__COLLECTED DATA__:
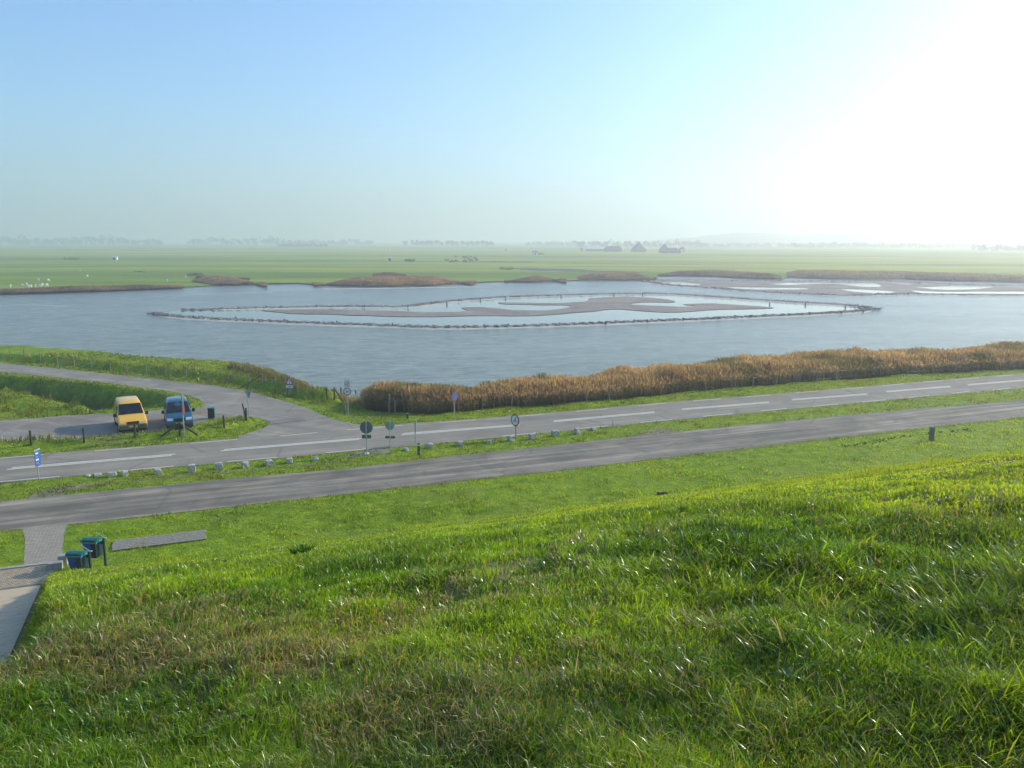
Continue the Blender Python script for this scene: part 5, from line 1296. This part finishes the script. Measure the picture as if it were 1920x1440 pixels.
for px, py, kd, lab in CW:
    place(cow1 if kd else cow0, f1 if kd else f0, px, py, random.choice([0, math.pi]) + random.uniform(-.7, .7), lab, 'cow', 'cows grazing on the polder', scl=1.25)
    if kd: f1 = False
    else: f0 = False

# ------------------------------------------------------------------ far buildings
def house(name, px, py, w_, d_, wall_h, roof_h, rz, label, cat, rm='roof', wm='wall', hip=1.0, group=None, nwin=3, ridge=0.0):
    x, y = at(px, py, -.62); t = empty(name, (x, y, -.62), rz); tag(t, label, cat, group)
    bmx = bmesh.new(); box(bmx, (0, 0, wall_h / 2), (w_, d_, wall_h)); from_bm('wall', bmx, M[wm], t)
    bmx = bmesh.new(); e = .4
    b_ = [bmx.verts.new(p) for p in ((-w_ / 2 - e, -d_ / 2 - e, wall_h), (w_ / 2 + e, -d_ / 2 - e, wall_h), (w_ / 2 + e, d_ / 2 + e, wall_h), (-w_ / 2 - e, d_ / 2 + e, wall_h))]
    r0 = bmx.verts.new((-w_ / 2 * ridge - .15, 0, wall_h + roof_h)); r1 = bmx.verts.new((w_ / 2 * ridge + .15, 0, wall_h + roof_h))
    for f in ((b_[0], b_[1], r1, r0), (b_[2], b_[3], r0, r1), (b_[1], b_[2], r1), (b_[3], b_[0], r0), (b_[3], b_[2], b_[1], b_[0])): bmx.faces.new(f)
    rf = from_bm('roof', bmx, M[rm], t)
    if hip: 
        bmx = bmesh.new(); box(bmx, (w_ * .1, 0, wall_h + roof_h + .2), (.7, .7, 1.4)); from_bm('chimney', bmx, M['wall'], rf)
    for i in range(nwin):
        bmx = bmesh.new(); box(bmx, (-w_ / 2 + w_ * (i + .5) / nwin, -d_ / 2 - .03, wall_h * .55), (1.1, .1, 1.2)); from_bm('window', bmx, M['glass'], t)
    bmx = bmesh.new(); box(bmx, (w_ * .02, -d_ / 2 - .05, wall_h * .4), (1.3, .1, min(2.1, wall_h * .8))); from_bm('door', bmx, M['darkwood'], t)
    return t
house('farmhouse', 1197, 472.5, 13, 13, 2.6, 9.0, .3, 'farmhouse with a tall dark pyramid roof, the taller of two on the horizon', 'farmhouse', ridge=.02)
house('farmhouse', 1245, 474, 12, 13, 2.4, 7.0, -.2, 'farmhouse with a lower pyramid roof and a long right slope', 'farmhouse', ridge=.12)
house('barn', 1258, 475, 18, 10, 2.4, 3.4, .1, 'low barn with sloping roof joined to the right farmhouse', 'barn', hip=0, ridge=.6)
house('barn', 1119, 471, 26, 12, 2.8, 2.4, .05, 'long low barn with a pale sheet roof, leftmost farm building', 'barn', 'lightroof', hip=0, ridge=1.0, nwin=5)
house('barn', 1149, 472, 20, 11, 3.0, 3.6, 0, 'dark roofed barn between the long pale barn and the pyramid farmhouse', 'barn', hip=0, ridge=.8)
house('cottage', 1279, 472.5, 5, 6, 3.0, 2.6, .2, 'small white gabled cottage right of the farm', 'cottage', wm='whitewall', ridge=.7, nwin=2)
house('cottage', 1090, 471, 3, 3, 2.4, 1.6, .2, 'tiny white building left of the long pale barn', 'cottage', wm='whitewall', hip=0, ridge=.7, nwin=1)
house('field_shed', 215, 487.5, 3.6, 2.4, 2.0, .6, .1, 'white field shed standing by the straight ditch on the left', 'shed', 'lightroof', 'whitewall', hip=0, ridge=1, nwin=1)
house('field_shed', 731, 489, 2.2, 1.8, 1.9, .5, .1, 'small white field hut near the ditch left of the herd', 'shed', 'lightroof', 'whitewall', hip=0, ridge=1, nwin=1)
house('field_shed', 1003, 478, 4.5, 4, 2.0, 1.8, .1, 'white fronted field barn far out in the centre of the polder', 'shed', 'roof', 'whitewall', hip=0, ridge=.8, nwin=1)
for px, py, lab in [(729,468,'tiny white hut below the left end of the tree row'),(885,469,'tiny white hut below the right half of the tree row'),(948,469,'tiny white hut right of the tree row'),(153,456.5,'tiny white house in front of the hazy woods on the left, left one'),(165,456.5,'tiny white house in front of the hazy woods on the left, right one')]:
    house('field_hut', px, py, 4, 4, 2.4, 1.2, 0, lab, 'hut', 'lightroof', 'whitewall', hip=0, ridge=1, nwin=1, group='tiny white huts in the polder')
x, y = at(1840, 474, -.62); t = empty('radio_mast', (x, y, -.62)); tag(t, 'thin tall mast standing at the left edge of the wood on the right', 'mast')
bmx = bmesh.new(); tube(bmx, (0, 0, 0), (0, 0, 15), .25, .12, 8); from_bm('mast_pole', bmx, M['wire'], t)
bmx = bmesh.new(); tube(bmx, (-1.4, 0, 13.6), (1.4, 0, 13.6), .08, .08, 6); from_bm('crossbar', bmx, M['wire'], t)

# ------------------------------------------------------------------ trees on the horizon
def leaf_cloud(cent, rad, n, size, col):
    """leaf sized cards scattered through lobes"""
    V = np.zeros((n, 4, 3)); k_ = RNG.integers(len(cent), size=n); c = np.array(cent)[k_]; r = np.array(rad)[k_][:, None]
    u = RNG.normal(size=(n, 3)); u /= np.linalg.norm(u, axis=1)[:, None]; p = c + u * r * RNG.uniform(.55, 1.08, (n, 1)) * np.array([1, 1, .85])
    a = RNG.normal(size=(n, 3)); a /= np.linalg.norm(a, axis=1)[:, None]; b = np.cross(a, u); b /= np.linalg.norm(b, axis=1)[:, None] + 1e-9
    s_ = size * RNG.uniform(.6, 1.4, (n, 1))
    V[:, 0] = p - a * s_; V[:, 1] = p - b * s_; V[:, 2] = p + a * s_; V[:, 3] = p + b * s_
    q = np.arange(n)[:, None] * 4 + np.array([[0, 1, 2, 3]])
    T = np.array(col) * RNG.uniform(.6, 1.3, (n, 1)) * (0.7 + .5 * (u[:, 2:3] > 0)); T = np.repeat(T, 4, 0)
    return V.reshape(-1, 3), q, T
def tree(px, py, hgt, wid, label, group, rnd):
    x, y = at(px, py, -.62); t = empty('tree', (x, y, -.62)); tag(t, label, 'tree', group)
    cent = []; rad = []
    for i in range(7):
        a = rnd.uniform(0, 6.3); rr = rnd.uniform(0, wid * .30); cent.append((math.cos(a) * rr, math.sin(a) * rr, hgt * rnd.uniform(.38, .82))); rad.append(wid * rnd.uniform(.22, .34))
    V, q, T = leaf_cloud(cent, rad, 420, wid * .055, (.045, .07, .025)); np_mesh('crown', V, q, None, M['leaf'], tint=T, parent=t)
    bmx = bmesh.new(); tube(bmx, (0, 0, 0), (0, 0, hgt * .45), wid * .04, wid * .025, 7)
    for i in range(4): a = i * 1.6; tube(bmx, (0, 0, hgt * .35), (math.cos(a) * wid * .25, math.sin(a) * wid * .25, hgt * .62), wid * .02, wid * .01, 5)
    from_bm('trunk', bmx, M['bark'], t)
rnd = random.Random(5)
ROW = [(760,10.5),(773,11.5),(782,12.5),(791,12),(800,11),(809,10.5),(819,11.5),(828,9),(839,11.5),(848,10),(857,9.5),(868,11),(877,9.5),(886,10),(895,9.5),(905,11),(914,10),(921,9)]
for i, (px, hp) in enumerate(ROW):
    D = math.hypot(*at(px, 461.5, -.62)); tree(px, 461.5, hp / 1550 * D * .92, D * 12.5 / 1550, f'hazy tree in the isolated row on the horizon, {ords[i]} from the left', 'isolated row of trees on the horizon', rnd)
def wood(name, spans, per, kindname='distant_wood'):
    Vs = []; Qs = []; Ts = []; off = 0
    for (x0, x1, py, hp) in spans:
        n_ = max(2, int((x1 - x0) / per))
        for i in range(n_):
            px = x0 + (x1 - x0) * (i + rnd.random()) / n_; x, y = at(px, py, -.62); D = math.hypot(x, y)
            h_ = hp / 1550 * D * rnd.uniform(.55, 1.05); w_ = per * 1.1 / 1550 * D
            cent = [(x + rnd.uniform(-w_, w_) * .5, y + rnd.uniform(0, w_) * 2, -.6 + h_ * rnd.uniform(.25, .75)) for _ in range(4)]
            V, q, T = leaf_cloud(cent, [max(w_ * .6, h_ * .30)] * 4, 60, w_ * .17, (.045, .065, .03)); Vs.append(V); Qs.append(q + off); Ts.append(T); off += len(V)
    o = np_mesh(name, np.concatenate(Vs), np.concatenate(Qs), None, M['leaf'], tint=np.concatenate(Ts)); o['kind'] = 'stuff'; return o
wood('distant_wood', [(-120,42,460,20),(30,95,460,13),(85,150,460,18),(150,240,460,20),(235,300,460,13)], 6)
wood('distant_wood', [(350,480,460,17),(478,520,460,19),(500,700,459.5,12)], 6)
wood('distant_wood', [(520,612,463,7)], 5)
wood('distant_wood', [(985,1100,461,9),(1080,1330,464,15)], 7)
wood('distant_wood', [(1320,1500,463,6),(1490,1640,464,8),(1640,1840,464,7)], 7)
wood('distant_wood', [(1838,2050,470,11)], 8)
def bush(px, py, w_, h_, label, grp=None):
    x, y = at(px, py, -.62); n_ = max(2, int(w_ / 1.2)); cent = [((-.5 + (i + .5) / n_) * w_, random.uniform(-.4, .4), h_ * random.uniform(.3, .55)) for i in range(n_)]
    V, q, T = leaf_cloud(cent, [h_ * .5] * n_, 260, h_ * .10, (.035, .06, .025)); o = np_mesh('bush', V, q, None, M['leaf'], tint=T); o.location = (x, y, -.62); tag(o, label, 'bush', grp)
bush(135, 488, 11, 2.2, 'dark wide bush on the left meadow, left of the white shed')
bush(768, 491, 6, 2.4, 'dark bush by the ditch left of the herd')
bush(838, 489, 4, 1.4, 'low bush just left of the herd')
bush(1012, 478, 7, 2.6, 'dark bush beside the white fronted field barn')
bush(950, 506, 6, 1.6, 'dark bush where the reed edged creek begins')
bush(366, 518, 6, 1.6, 'dark shrub at the left end of the brown scrub mound')
bush(262, 511, 5, .8, 'low brown scrub patch on the left meadow')
bush(935, 491, 9, .9, 'low scrub strip right of the herd')

# dunes beyond the fields
DUNE = [(1180,456),(1240,453),(1290,449.5),(1330,445),(1370,440),(1410,439.5),(1450,442),(1500,445),(1540,440.5),(1580,441),(1620,445),(1670,451),(1710,452.5),(1750,448),(1790,449),(1830,453),(1880,454),(1930,452),(2000,449),(2150,446),(2300,452)]
dpx = np.linspace(1180, 2300, 260); dpy = np.interp(dpx, [p[0] for p in DUNE], [p[1] for p in DUNE])
V = []; rows = 14; D0, D1 = 2300.0, 3300.0
for i, px in enumerate(dpx):
    u = (px - 960) / FPX
    hh = (458 - dpy[i]) / FPX * 2900 + 5
    for j in range(rows):
        f = j / (rows - 1); Dj = D0 + (D1 - D0) * f
        prof_ = math.sin(min(1, f * 1.35) * math.pi / 2) ** 1.3
        zz = -.7 + hh * prof_ * (0.8 + .4 * float(fbm(np.array(px * 1.0), np.array(Dj * .12), 45, 91, 4))) * (1 if f > 0 else 0)
        V.append((u * Dj, Dj, zz))
F = [(i * rows + j, (i + 1) * rows + j, (i + 1) * rows + j + 1, i * rows + j + 1) for i in range(len(dpx) - 1) for j in range(rows - 1)]
np_mesh('dunes', V, F, None, M['dune'], smooth=True)['kind'] = 'structure'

__DIRECTION__:
With all pictures left out, please transcribe exactly the lines from the start of the material through the line with "else: f0 = False".

__RESPONSE TO THIS EXERCISE__:
Continue the Blender Python script for this scene: part 5, from line 1296. This part finishes the script. Measure the picture as if it were 1920x1440 pixels.
for px, py, kd, lab in CW:
    place(cow1 if kd else cow0, f1 if kd else f0, px, py, random.choice([0, math.pi]) + random.uniform(-.7, .7), lab, 'cow', 'cows grazing on the polder', scl=1.25)
    if kd: f1 = False
    else: f0 = False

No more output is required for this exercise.